There are plenty of bulls who think that, despite all the talk, market interest rates are close to their high points now, unlikely to get much worse. That is the view of Goldman Sachs investment strategist Abby Joseph Cohen, for one.
"We have seen most of interest-rate excitement for this year," says Ms. Cohen, who believes that the stock market continues to benefit from the Fed's success at fostering moderate economic growth with low inflation.
"It is possible, but by no means certain that Fed will raise rates again later this year, but even if they do, it already is reflected in long-term bond yields," Ms. Cohen says. In other words, market rates already have moved up so much in anticipation of a possible rate increase that they aren't likely to move much higher.
She expects a combination of strong corporate profits and favorable inflation and interest-rate news to push stocks higher in the second half of this year. "We believe that inflation troughed last year, but won't be moving dramatically higher soon," she says.
Some analysts add that, even if the Fed wants to raise rates later this year, it will hold back. Why? The economy may need loose credit and plenty of liquidity at year end, in case jitters over year-2000 computer problems cause people to pull money out of investments.
"We are rapidly approaching a point where the Fed's primary job will be to provide liquidity for those who wish to hold cash for the start of the year 2000," maintains Prudential Securities chief investment strategist Greg Smith in a report to clients.
Some Fed officials insist that they won't let the year-2000 effect tie their hands.
And Gary Campbell, chief investment officer at Commerce Funds, in St. Louis, thinks the Fed will surprise the bulls by carrying out its veiled threats.
"We think it is quite possible that the Fed is going to do it" -- raise its interest-rate guideline -- "again before the end of the year," he says. "Ultimately, they will act." What's more, he adds, "those higher rates will jeopardize current levels of the stock market, and potentially give us a correction," or a decline in stock prices of about 10%.

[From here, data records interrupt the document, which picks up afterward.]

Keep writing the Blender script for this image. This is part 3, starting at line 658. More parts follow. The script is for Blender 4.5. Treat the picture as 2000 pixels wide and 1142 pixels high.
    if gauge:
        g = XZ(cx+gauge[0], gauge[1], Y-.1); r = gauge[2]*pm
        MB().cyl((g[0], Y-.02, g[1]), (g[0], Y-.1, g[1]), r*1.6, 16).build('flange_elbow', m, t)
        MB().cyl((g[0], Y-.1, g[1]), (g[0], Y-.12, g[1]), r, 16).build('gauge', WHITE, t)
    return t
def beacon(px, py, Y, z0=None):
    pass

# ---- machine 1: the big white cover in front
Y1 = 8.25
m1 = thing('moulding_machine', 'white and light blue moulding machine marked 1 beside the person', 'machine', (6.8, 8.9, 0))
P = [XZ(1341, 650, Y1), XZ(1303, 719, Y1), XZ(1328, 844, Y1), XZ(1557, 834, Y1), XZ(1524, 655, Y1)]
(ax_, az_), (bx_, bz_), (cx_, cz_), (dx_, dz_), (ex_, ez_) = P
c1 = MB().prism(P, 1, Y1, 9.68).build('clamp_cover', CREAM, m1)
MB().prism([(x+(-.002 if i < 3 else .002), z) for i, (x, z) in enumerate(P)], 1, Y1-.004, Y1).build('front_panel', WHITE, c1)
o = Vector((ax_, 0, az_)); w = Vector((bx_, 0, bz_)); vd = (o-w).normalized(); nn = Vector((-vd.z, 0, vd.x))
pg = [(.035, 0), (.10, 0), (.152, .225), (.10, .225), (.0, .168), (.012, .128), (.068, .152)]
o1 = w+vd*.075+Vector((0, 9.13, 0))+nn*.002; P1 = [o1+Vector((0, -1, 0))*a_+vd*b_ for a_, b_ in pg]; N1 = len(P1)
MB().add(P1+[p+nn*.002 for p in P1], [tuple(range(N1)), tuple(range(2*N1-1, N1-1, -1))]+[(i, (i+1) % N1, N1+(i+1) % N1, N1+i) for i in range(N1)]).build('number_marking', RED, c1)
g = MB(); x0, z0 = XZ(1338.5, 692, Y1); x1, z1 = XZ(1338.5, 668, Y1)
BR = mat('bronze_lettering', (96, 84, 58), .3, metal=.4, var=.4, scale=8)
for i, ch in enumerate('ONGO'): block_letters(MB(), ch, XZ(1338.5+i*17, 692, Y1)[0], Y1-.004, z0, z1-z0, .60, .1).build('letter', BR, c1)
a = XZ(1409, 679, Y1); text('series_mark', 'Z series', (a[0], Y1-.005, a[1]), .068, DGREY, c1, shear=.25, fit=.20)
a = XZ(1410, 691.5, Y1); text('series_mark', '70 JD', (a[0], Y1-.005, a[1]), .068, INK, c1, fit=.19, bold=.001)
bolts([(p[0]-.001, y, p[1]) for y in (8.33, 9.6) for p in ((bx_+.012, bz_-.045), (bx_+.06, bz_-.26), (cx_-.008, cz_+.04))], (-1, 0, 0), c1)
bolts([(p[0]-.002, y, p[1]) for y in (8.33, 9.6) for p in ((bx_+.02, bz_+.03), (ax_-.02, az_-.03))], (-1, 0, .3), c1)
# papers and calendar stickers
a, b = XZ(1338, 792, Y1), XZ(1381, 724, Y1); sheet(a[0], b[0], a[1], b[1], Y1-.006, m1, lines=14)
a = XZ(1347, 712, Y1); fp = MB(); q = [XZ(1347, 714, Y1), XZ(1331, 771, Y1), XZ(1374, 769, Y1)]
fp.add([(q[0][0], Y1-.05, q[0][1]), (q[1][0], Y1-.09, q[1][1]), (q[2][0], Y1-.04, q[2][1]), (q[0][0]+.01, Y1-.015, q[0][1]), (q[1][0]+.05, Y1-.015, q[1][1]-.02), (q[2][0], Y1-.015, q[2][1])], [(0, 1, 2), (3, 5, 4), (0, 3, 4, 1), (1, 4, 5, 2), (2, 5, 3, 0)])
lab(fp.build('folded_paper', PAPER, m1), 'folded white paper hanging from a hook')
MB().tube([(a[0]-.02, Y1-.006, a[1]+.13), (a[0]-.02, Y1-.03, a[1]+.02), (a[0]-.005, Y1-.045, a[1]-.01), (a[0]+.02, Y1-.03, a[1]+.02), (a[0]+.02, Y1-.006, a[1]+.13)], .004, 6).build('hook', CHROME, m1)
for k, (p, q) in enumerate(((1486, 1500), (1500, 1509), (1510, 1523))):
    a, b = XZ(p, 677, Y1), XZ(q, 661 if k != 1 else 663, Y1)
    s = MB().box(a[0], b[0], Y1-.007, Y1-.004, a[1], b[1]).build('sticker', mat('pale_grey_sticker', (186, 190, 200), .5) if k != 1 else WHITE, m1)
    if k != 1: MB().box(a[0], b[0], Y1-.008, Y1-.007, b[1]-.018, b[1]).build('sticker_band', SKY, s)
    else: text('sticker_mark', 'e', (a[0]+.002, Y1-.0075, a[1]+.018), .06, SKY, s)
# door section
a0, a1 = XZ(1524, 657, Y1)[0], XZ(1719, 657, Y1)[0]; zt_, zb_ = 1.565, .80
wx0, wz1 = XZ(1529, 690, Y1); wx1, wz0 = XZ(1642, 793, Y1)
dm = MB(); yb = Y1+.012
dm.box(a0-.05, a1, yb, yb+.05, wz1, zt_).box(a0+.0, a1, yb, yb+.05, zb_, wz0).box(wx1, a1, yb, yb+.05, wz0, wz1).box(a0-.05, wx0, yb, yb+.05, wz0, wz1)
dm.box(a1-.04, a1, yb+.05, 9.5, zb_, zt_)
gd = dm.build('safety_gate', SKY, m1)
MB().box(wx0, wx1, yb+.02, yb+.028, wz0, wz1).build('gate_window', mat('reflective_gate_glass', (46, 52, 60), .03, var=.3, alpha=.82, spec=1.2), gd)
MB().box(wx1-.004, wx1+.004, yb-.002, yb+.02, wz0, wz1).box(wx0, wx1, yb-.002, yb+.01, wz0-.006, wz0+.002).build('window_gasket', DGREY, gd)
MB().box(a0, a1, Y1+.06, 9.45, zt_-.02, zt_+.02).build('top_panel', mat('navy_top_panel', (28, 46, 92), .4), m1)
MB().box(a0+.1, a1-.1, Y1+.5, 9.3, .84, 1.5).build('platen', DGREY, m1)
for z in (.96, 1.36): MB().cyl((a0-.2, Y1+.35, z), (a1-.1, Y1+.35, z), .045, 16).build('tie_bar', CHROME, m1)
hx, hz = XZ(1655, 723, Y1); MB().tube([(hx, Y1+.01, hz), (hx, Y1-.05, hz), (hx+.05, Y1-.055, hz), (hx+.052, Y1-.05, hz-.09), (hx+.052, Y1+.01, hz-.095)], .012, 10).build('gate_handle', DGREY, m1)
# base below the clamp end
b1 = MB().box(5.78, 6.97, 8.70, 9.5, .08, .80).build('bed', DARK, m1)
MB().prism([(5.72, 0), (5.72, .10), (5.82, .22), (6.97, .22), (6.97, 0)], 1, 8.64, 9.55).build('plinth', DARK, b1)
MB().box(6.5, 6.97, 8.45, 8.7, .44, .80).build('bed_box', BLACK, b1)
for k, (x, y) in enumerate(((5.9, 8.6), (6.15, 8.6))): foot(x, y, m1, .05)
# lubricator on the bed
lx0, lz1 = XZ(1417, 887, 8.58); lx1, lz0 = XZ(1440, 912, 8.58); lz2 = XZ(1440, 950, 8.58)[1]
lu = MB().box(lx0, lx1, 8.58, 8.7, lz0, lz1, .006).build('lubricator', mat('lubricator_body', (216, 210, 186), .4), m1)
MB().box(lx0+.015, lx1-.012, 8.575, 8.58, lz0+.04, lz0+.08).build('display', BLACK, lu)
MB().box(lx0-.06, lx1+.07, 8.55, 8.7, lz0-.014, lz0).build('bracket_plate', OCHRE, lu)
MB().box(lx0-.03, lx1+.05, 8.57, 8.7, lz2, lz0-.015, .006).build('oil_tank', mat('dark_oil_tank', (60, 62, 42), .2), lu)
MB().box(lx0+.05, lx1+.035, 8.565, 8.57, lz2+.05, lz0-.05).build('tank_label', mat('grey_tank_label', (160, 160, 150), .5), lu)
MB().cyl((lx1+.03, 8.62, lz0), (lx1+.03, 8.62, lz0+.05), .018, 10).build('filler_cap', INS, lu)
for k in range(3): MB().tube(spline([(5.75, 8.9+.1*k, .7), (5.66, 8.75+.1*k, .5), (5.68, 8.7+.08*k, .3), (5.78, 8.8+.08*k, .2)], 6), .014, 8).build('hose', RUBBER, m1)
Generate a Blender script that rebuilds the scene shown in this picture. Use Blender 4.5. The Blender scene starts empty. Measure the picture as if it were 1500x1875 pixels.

Given the recent increase in unit labor costs, an inflation indicator the Fed watches closely, the year could wind up looking something like 1994, he says. The Fed's repeated rate increases that year kept the stock market from going anywhere, making it the worst year for stocks since 1990.
"What we saw in 1994 was a preemptive Fed doing its work," he says. "And I don't think the Fed is going to be any different in terms of a strong economy going from 1999 into 2000."
Some analysts think the Fed planned all along to reverse all three of the rate cuts that it ordered last fall, when it wanted to help end the world financial crisis spurred by Russia's debt default. An October rate raise would reverse the last of last year's three quarter-point cuts.
Ms. Callies sees a debate growing between those who see a strong economy and higher interest rates, and those who see what has been called a Goldilocks economy, with moderate growth, light inflation and no rate increases. She worries that the debate could drag on, putting a lid on stock gains for the rest of the year.
"Very often when the markets get stuck in these trade-offs, it takes several months to resolve the issue," she says.
Stocks certainly have had trouble making progress since talk of a Fed rate raise began in April.
In the past two weeks alone, stocks soared around the time of the Aug. 24 rate increase, in hopes that the Fed was done raising rates. Then Mr. Greenspan made his veiled comments about the risk that stock gains themselves could cause inflation, and stocks plummeted. That slide continued amid reports of higher manufacturing costs, and comments from Fed Governor Edward Kelley that the Fed might not be done raising rates. Then came Friday, when a report of moderate August wage gains made stocks turn on a dime and head up again.